The Intelligent Christian

Engaging Intellect on Campus in NYC

“Now it’s hard to find anyone who would associate a razor-sharp mind with a faith-filled heart.”

Christianity is a blind and mindless faith. NYU Collegiate Navs Campus Director Peter Trautmann faces this perception on a regular basis.

“It’s a relatively modern reality that faith is seen as being at odds with the intellectual life,” Peter says. “It used to be that if you were a brilliant intellectual, you became a theologian. Now it’s hard to find anyone who would associate a razor-sharp mind with a faith-filled heart. But those two qualities do co-exist in many individuals, and we need to get students exposed to them.”

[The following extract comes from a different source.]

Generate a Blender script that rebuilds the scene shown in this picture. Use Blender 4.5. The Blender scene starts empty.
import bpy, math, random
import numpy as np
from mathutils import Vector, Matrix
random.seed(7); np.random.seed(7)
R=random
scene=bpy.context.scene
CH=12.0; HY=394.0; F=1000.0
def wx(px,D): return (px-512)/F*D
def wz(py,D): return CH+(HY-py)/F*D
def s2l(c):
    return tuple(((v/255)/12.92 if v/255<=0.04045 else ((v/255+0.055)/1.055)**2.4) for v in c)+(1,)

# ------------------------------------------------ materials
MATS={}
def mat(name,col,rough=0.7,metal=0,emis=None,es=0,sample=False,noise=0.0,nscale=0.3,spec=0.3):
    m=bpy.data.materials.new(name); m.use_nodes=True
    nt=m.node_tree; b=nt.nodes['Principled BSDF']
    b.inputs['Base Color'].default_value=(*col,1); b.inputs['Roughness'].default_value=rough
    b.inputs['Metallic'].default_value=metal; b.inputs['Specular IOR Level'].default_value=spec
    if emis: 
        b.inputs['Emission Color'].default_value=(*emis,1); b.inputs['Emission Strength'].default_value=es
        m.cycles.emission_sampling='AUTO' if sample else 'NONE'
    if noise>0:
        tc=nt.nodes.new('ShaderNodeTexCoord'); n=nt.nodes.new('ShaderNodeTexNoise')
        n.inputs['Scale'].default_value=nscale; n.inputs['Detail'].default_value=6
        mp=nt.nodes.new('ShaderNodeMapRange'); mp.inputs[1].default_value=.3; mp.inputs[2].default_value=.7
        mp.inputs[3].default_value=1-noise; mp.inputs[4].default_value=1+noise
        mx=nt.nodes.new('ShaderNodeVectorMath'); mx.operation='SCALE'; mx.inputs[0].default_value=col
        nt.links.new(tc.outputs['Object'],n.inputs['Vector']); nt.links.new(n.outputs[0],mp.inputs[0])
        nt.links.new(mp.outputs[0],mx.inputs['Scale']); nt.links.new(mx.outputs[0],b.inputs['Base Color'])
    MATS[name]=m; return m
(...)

Peter says part of this stigma’s solution is encouraging students who are planning on and cut out for a life in academia to keep pursuing those goals, to see this as a high calling, and a missional enterprise.

The intelligent Christian is not an oxymoron,” Peter says. “Christianity is the single most intellectually cohesive and emotionally satisfying worldview in existence. Changing perception starts with young Christians capturing Jesus’ holistic vision for witness and the life of faith—to love God with all one’s heart, mind, soul, and strength” (Luke 10:27).

When Peter led an Investigative Bible Discussion group at a fraternity house in Brooklyn this year, made up of many top engineering minds skeptical of religion, he used Tim Keller’s “Reason for God” videos to tackle some key “defeater beliefs”—ideas that keep people from coming to faith. Organizations like Veritas Forum also provide resources to engage young intellectuals with the deepest questions of faith and life.

Peter loves to see God use this kind of engagement to point students heavenward.

“To meet Jesus is to encounter total truth,” Peter says. “To learn any pieces of truth—whether scientific, aesthetic, philosophical, existential, or otherwise—is to encounter part of Jesus and the Gospel.”

NYU Nav staffer Leann Sebald has seen the value of engaging students as they wrestle with tough questions.

“I am frustrated leading a group that gives fluffy answers,” Leann says. “I don’t always have an answer to their questions, but I’d rather students be real. We need to pray for students to have an encounter with the one true God. We pray He will use these conversations to bring such an encounter.”

NYU grad student Ben Poland always brings the focus back to relationship-building.

“If my students and friends know that I actually care about them, their interests, their questions—that authenticity is going to lead them to Christ,” Ben says.

After all, Jesus is at the center of our existence. He’s the designer of our minds, and the reason we disciple.

“It’s fun to think of The Navigators founder Dawson Trotman riding through town on a motorcycle, a choice he made to try to dispel the cultural perception in his day that all Christians were wimps,” Peter says.

“Though it may be in a professor’s tweed rather than a biker’s leather, that’s the kind of missional Gospel we need to see today—more razor-sharp, truth-seeking evangelical minds, leading many new hearts to meet the Truth to whom all truth points.”